Tourney Puts Ancient Fighting Art Center Stage

Ever since Khmer kickboxing became televised by CTN in 2004, Cambodians have been gathering in their homes and coffee shops every weekend to watch their favorite fighters. Last night, more than 90 percent of the country was expected to tune in to watch the World Championships. But while all eyes were on world champion Vorn Viva, another group of fighters was quietly training.

Far more complicated, far more dangerous, and given its history, far more Cambodian, the ancient skill known as Bokator is preparing to retake the stage as Cam­bo­dia’s premier martial art when organizers stage its first international event on July 16. It will feature five bouts pitting France’s young martial arts champions against Cambodia’s best.

“This has been in my dream since the first day of the revival back in 2004,” said the 66-year-old father of modern-day Bokator and founder of Bokator Feder­ation, San Kimsean, the technique’s only grandmaster.

“This is very important for us because Bokator is our tradition. It is my life, my blood, my culture, and my great-great grandfather made that. We must bring back everything that was lost in our culture,” he said.

Bokator is considered by its followers to be the complete martial art, utilizing more than 2,000 different techniques. Dating back more than 2,000 years, it was used as a means of combat during the Ang­kor­ian era. Using a plethora of locks, traps, drags, and weapons, Bo­kator uses every imaginable part of the body to dispatch an ene­my in close combat.

“During the French colony we had Bokator, and it was very dangerous,” said Mr Kimsean. “You would fight, and if you lost you could die, so fighters were taught to fight only a little. From when the French changed, it is where predal serey (Khmer kickboxing) came from.”

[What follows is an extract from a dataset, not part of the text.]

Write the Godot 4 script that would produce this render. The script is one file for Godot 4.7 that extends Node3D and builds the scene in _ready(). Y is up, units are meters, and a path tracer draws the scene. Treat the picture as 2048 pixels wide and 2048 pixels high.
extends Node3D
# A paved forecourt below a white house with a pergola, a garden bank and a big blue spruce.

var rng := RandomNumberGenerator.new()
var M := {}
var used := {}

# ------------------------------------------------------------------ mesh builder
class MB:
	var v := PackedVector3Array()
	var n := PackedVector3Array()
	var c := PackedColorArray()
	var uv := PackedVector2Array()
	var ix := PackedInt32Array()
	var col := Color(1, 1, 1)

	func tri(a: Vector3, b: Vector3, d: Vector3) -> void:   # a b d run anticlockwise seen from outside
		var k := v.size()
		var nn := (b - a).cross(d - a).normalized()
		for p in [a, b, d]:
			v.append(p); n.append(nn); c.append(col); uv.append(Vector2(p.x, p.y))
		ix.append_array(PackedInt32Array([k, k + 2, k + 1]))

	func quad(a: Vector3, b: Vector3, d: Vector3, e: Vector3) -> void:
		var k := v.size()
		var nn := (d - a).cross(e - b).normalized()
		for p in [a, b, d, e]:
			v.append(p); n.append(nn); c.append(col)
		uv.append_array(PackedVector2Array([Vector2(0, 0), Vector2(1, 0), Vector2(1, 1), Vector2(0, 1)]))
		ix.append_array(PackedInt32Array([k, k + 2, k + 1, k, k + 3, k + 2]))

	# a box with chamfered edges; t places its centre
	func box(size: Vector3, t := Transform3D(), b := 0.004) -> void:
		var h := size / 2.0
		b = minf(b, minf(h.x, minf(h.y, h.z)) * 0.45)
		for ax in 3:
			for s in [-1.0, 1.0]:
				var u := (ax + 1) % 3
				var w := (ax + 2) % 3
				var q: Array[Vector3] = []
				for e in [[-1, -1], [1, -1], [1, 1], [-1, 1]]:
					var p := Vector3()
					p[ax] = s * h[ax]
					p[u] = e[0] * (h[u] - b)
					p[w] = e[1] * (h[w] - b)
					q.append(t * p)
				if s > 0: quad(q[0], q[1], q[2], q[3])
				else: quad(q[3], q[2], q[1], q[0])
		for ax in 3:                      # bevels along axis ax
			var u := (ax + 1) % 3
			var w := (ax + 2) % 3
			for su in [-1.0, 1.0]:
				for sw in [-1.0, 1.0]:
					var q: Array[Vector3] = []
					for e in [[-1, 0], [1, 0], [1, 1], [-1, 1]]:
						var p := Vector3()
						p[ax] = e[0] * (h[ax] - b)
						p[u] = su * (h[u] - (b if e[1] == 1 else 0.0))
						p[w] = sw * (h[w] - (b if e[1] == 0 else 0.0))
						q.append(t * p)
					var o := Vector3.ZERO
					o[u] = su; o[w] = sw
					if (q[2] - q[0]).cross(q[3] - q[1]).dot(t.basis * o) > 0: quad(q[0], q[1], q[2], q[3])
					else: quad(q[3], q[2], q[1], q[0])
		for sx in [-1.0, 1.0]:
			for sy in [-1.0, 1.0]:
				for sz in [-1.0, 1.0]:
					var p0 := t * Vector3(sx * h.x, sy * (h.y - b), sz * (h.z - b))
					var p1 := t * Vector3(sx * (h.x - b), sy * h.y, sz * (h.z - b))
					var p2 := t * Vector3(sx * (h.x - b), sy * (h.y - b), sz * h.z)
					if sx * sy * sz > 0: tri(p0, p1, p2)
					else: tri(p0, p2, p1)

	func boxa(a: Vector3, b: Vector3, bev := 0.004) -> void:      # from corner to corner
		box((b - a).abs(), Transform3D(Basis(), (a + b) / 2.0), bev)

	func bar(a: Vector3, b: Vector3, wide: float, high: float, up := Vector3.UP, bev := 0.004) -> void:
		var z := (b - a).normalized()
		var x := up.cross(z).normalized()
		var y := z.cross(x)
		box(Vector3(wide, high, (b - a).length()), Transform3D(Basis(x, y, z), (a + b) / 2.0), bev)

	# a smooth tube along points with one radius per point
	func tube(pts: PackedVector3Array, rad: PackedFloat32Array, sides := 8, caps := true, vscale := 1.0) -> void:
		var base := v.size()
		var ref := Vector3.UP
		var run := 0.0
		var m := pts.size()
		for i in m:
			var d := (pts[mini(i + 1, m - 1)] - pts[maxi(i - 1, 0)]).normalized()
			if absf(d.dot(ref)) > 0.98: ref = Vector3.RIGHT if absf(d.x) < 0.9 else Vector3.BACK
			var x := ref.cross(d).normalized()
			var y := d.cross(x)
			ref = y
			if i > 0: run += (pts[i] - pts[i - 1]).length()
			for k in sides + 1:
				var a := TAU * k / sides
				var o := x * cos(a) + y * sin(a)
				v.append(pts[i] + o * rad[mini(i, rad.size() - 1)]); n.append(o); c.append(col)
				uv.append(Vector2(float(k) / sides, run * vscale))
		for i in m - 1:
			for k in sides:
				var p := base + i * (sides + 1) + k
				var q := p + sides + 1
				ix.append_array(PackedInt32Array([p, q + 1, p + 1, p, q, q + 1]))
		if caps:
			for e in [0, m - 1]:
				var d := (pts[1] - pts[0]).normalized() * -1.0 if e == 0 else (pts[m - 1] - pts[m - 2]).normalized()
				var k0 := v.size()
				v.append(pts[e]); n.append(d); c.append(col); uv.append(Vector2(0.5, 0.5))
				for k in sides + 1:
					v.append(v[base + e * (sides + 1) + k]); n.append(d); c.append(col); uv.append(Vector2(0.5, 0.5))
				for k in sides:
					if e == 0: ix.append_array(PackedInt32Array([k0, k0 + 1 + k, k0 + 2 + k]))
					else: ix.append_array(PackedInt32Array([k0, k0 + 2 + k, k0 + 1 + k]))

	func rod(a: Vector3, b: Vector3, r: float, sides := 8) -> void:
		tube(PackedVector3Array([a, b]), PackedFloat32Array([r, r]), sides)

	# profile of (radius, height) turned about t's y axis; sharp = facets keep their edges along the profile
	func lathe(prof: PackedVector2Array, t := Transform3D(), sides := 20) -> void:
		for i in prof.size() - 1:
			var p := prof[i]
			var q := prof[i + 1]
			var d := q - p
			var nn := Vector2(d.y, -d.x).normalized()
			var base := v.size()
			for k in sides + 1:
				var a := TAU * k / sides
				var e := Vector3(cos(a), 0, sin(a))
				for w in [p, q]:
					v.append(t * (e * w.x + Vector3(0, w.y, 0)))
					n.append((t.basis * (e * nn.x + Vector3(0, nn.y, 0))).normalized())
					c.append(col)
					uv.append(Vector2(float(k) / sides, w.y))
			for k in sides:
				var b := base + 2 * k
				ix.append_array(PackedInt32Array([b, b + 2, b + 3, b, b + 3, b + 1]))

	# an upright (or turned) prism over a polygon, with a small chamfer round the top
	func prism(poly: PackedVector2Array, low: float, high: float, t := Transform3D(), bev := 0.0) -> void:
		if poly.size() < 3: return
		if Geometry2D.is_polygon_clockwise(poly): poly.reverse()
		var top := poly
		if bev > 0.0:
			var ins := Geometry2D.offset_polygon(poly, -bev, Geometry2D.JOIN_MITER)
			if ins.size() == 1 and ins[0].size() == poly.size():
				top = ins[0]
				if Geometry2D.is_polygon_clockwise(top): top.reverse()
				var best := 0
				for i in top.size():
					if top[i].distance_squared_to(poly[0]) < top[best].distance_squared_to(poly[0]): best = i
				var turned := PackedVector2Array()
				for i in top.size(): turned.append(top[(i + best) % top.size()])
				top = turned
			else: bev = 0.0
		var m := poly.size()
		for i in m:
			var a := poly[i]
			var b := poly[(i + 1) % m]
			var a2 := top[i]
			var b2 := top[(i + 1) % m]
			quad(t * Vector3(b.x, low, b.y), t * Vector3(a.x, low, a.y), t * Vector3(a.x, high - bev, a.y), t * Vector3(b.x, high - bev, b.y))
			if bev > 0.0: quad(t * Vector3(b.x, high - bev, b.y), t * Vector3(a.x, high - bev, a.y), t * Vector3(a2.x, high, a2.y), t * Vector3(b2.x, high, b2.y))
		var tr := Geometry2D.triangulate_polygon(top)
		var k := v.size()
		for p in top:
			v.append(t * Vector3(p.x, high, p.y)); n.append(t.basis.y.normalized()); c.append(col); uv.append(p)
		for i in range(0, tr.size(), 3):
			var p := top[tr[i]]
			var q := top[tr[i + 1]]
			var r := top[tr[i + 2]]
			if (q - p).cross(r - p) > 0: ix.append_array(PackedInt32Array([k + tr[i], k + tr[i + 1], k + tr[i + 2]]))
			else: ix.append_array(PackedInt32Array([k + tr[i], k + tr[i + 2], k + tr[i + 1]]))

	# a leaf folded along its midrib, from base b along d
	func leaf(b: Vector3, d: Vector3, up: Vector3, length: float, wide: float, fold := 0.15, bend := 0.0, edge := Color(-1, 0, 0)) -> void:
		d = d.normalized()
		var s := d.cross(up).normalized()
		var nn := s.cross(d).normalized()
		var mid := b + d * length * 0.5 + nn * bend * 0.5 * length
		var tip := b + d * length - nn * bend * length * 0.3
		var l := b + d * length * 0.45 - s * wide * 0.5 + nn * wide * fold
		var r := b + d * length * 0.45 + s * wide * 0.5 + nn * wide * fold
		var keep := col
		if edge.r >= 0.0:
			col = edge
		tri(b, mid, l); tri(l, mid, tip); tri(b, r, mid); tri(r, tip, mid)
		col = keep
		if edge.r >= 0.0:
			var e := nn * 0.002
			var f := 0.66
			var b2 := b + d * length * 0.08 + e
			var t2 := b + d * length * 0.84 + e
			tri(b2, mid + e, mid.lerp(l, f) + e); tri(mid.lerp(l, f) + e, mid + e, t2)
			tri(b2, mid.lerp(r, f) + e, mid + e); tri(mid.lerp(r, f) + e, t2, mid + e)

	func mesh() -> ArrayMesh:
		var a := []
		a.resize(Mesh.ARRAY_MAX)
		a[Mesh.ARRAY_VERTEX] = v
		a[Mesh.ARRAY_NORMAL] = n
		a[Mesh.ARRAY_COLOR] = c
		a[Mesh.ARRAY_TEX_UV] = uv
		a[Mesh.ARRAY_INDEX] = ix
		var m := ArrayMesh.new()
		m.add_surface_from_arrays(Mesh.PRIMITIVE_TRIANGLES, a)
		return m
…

However, he said the practice was nearly completely wiped out when it was banned during the Khmer Rouge. Mr Kimsean, who had been practicing Bokator since age 13, suppressed his passion for years under the regime, until he managed to escape to Thailand in 1980, moving to the US.

“Even after I moved to Texas, I could not teach it because it was not recognized as a technique and I could not get a license,” he said.

That all changed on April 24, 2004 when Cambodia’s masters met in Phnom Penh for the first Bokator conference in Phnom Penh.

Since then, an annual Bokator tournament has been held, with 200 to 300 fighters now in the country. But the grandmaster was not done.

Flipping through an old scrapbook with handwritten inscriptions and plastered group photos, Mr Kimsean said he has spent time traveling throughout France speaking to students and groups, building an interest in the sport.

“I have taught them in a lot of different places,” he said. “You can see here that many people come to see. Bokatar is for everybody, not only Cambodia. Cambodia is the father, but Bokatar is a family for the world.”

And now for the first time, he will see his vision come true on the grounds of the elephant Krral of Angkor village in front of Phnom Baken in Angkor.

“In France, they have picked up a lot of interest in the martial art, and they will be listening, and a film maker will come here too,” said one of the fighters, Marseille-born Derek Bidaut, 23. “As a martial artist, I’ve wanted to come here and see Cambodia, and learn about their ways. I can see in it that a confident man is strong.”

Another one of the fighters, 18-year-old Benjamin Sebire of Paris, who is half French and half Cambodian, said that he and Mr Bidaut had been preparing the fight for over one year.

“I’ve never seen a martial arts that has so many different techniques involved, you are brave enough for it. For a boxer, you must be very strong,” he said.